Dataset excerpt.
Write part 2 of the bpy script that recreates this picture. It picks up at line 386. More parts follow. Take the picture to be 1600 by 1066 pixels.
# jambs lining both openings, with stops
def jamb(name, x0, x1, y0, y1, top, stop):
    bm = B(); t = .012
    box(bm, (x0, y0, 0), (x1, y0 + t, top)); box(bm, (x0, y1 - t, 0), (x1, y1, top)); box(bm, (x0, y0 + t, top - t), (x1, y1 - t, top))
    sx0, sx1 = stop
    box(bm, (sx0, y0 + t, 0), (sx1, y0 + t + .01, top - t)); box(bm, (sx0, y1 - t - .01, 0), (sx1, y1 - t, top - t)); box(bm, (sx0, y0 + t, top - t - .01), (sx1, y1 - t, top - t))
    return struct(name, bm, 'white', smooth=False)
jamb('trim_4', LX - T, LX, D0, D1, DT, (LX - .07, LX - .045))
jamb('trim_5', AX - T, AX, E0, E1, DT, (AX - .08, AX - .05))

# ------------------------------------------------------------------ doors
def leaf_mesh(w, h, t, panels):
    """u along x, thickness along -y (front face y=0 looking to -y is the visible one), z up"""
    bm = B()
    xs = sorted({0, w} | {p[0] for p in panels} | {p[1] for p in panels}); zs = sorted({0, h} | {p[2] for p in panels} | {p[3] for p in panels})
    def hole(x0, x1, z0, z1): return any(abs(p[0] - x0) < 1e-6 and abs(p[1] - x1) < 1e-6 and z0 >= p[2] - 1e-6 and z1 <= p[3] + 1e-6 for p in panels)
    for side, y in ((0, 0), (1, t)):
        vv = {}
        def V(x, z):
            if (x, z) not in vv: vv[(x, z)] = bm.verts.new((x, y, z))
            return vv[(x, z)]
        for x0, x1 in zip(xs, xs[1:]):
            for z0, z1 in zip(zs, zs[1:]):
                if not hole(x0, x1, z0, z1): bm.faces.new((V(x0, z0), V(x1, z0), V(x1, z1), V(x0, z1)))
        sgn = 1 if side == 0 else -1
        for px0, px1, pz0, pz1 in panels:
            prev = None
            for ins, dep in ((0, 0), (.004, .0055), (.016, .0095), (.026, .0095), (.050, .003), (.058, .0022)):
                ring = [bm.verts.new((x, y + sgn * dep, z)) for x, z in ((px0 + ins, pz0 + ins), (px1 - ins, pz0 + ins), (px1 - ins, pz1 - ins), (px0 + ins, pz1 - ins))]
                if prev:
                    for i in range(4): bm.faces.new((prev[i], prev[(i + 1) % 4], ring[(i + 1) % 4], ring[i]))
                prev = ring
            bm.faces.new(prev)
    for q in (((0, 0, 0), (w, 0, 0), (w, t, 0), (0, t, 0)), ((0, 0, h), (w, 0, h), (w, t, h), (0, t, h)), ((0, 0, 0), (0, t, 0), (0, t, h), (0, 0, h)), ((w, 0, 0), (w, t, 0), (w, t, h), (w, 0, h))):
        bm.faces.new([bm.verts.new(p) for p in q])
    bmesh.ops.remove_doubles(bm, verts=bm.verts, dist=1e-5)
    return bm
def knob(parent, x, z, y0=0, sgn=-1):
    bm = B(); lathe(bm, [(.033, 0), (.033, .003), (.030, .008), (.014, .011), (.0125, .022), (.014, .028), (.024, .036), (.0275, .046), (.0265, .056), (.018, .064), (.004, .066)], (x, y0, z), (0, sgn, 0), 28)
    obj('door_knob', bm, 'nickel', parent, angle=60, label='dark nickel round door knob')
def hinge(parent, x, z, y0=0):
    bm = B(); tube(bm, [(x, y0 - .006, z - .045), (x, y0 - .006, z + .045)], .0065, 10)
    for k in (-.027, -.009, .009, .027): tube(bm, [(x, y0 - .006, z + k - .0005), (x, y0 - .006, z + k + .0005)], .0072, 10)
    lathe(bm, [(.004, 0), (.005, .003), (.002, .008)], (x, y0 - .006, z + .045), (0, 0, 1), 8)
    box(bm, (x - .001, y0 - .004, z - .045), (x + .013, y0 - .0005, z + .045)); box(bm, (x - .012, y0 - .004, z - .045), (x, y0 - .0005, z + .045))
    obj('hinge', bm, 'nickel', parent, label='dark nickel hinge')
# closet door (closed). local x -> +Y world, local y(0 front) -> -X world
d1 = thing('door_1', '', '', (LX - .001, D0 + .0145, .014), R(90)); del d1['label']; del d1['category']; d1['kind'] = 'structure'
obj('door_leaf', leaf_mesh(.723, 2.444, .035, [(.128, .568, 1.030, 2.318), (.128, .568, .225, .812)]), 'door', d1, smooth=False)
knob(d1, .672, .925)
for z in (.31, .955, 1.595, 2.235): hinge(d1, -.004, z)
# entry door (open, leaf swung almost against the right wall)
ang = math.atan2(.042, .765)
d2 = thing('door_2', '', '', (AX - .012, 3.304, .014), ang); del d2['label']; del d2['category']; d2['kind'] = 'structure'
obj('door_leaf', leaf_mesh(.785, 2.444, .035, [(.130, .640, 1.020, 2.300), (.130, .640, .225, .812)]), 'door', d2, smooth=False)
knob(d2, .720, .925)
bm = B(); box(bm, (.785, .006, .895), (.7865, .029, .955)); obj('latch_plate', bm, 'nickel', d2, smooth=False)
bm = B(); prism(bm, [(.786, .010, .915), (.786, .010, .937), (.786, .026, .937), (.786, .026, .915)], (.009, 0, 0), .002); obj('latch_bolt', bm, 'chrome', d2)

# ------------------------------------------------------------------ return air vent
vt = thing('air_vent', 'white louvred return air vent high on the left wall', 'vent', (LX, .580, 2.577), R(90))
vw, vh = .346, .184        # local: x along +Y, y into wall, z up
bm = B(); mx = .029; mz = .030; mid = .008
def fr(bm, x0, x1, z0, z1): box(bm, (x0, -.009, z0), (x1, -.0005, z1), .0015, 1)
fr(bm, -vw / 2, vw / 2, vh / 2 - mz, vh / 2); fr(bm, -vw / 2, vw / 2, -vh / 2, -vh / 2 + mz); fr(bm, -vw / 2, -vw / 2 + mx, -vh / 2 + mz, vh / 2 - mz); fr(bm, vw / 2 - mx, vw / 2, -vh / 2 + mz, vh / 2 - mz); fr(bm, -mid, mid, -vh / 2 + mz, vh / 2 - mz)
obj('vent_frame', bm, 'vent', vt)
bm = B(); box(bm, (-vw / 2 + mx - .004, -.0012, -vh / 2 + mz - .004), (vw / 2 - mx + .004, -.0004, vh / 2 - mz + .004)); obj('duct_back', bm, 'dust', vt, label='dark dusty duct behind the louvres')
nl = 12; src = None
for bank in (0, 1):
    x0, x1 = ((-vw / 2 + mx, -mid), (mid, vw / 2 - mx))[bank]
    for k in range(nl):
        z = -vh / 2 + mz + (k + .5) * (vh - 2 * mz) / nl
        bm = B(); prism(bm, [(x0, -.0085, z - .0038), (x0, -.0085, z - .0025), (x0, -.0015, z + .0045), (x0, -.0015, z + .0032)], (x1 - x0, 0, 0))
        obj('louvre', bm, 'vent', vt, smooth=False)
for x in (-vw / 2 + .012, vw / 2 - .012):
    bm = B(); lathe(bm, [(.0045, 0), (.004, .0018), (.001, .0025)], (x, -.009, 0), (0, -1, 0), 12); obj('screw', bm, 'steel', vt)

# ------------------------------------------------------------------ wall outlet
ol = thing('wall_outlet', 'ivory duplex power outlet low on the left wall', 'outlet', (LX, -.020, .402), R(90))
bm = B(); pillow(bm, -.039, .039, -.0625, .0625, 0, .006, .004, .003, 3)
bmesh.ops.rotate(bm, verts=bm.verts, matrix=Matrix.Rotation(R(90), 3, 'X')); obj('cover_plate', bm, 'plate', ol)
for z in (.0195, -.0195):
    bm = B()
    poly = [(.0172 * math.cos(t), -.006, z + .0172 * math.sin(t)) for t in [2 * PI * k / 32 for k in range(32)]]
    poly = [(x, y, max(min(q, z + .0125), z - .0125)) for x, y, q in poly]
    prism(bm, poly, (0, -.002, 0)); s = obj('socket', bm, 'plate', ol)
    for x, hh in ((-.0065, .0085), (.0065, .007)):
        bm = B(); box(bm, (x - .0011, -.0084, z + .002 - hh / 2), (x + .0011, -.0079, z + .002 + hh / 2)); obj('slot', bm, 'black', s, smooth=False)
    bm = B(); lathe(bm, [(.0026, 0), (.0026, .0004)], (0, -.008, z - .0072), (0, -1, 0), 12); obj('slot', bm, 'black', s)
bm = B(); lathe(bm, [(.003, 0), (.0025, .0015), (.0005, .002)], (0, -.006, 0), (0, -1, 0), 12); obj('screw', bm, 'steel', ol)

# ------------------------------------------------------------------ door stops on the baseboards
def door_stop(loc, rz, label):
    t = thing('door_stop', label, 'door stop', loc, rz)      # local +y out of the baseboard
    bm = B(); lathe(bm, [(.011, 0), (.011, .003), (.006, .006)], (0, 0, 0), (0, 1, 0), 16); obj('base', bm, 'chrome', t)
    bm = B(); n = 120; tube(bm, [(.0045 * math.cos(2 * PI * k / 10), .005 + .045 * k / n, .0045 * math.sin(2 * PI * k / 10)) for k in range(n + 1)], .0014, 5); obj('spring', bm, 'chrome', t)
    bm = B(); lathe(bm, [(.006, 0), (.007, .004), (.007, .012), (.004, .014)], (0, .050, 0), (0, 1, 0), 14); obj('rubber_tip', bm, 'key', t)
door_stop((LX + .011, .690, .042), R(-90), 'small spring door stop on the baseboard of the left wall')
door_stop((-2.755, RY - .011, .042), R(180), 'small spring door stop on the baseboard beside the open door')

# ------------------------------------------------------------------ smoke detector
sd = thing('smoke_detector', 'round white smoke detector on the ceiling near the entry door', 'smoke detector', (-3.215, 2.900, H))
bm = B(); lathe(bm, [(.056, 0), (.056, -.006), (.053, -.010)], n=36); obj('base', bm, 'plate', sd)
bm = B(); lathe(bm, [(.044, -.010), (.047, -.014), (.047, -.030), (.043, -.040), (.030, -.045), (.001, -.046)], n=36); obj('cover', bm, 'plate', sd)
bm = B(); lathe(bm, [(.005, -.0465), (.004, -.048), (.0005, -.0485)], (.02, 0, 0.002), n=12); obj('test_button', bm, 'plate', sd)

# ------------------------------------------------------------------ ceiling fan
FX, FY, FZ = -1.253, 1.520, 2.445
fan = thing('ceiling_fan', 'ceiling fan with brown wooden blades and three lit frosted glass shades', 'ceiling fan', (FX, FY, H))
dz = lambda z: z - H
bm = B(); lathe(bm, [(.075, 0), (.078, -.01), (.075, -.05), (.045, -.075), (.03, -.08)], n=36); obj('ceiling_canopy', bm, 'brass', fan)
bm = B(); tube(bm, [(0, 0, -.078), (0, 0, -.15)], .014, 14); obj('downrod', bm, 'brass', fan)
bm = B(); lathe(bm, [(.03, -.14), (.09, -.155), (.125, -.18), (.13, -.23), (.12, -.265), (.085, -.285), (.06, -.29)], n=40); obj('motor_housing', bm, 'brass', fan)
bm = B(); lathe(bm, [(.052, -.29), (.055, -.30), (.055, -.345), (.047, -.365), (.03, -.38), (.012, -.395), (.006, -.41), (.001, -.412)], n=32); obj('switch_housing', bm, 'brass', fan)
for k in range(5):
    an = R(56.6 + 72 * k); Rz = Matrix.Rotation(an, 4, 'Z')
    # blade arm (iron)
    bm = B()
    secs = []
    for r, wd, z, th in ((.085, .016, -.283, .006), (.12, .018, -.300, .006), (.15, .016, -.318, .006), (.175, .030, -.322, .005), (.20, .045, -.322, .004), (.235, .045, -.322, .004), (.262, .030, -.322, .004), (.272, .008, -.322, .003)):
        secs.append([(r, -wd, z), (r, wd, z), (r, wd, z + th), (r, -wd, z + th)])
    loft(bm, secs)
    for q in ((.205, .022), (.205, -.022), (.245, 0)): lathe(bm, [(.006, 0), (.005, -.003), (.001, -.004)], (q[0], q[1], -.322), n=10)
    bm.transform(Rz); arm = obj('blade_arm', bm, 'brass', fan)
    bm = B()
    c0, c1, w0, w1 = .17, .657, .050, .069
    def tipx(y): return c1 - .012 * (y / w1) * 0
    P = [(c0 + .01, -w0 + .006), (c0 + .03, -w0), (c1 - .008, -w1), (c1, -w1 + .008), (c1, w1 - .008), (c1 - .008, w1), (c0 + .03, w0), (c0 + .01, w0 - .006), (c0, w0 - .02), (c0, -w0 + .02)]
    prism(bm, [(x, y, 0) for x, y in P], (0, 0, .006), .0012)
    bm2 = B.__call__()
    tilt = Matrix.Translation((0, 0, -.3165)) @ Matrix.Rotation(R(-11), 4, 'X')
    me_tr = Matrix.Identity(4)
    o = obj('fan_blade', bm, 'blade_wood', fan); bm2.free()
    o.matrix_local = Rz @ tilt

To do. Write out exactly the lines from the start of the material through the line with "jamb('trim_5', AX - T, AX, E0, E1, DT, (AX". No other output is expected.

The answer.
Write part 2 of the bpy script that recreates this picture. It picks up at line 386. More parts follow. Take the picture to be 1600 by 1066 pixels.
# jambs lining both openings, with stops
def jamb(name, x0, x1, y0, y1, top, stop):
    bm = B(); t = .012
    box(bm, (x0, y0, 0), (x1, y0 + t, top)); box(bm, (x0, y1 - t, 0), (x1, y1, top)); box(bm, (x0, y0 + t, top - t), (x1, y1 - t, top))
    sx0, sx1 = stop
    box(bm, (sx0, y0 + t, 0), (sx1, y0 + t + .01, top - t)); box(bm, (sx0, y1 - t - .01, 0), (sx1, y1 - t, top - t)); box(bm, (sx0, y0 + t, top - t - .01), (sx1, y1 - t, top - t))
    return struct(name, bm, 'white', smooth=False)
jamb('trim_4', LX - T, LX, D0, D1, DT, (LX - .07, LX - .045))
jamb('trim_5', AX - T, AX, E0, E1, DT, (AX - .08, AX - .05))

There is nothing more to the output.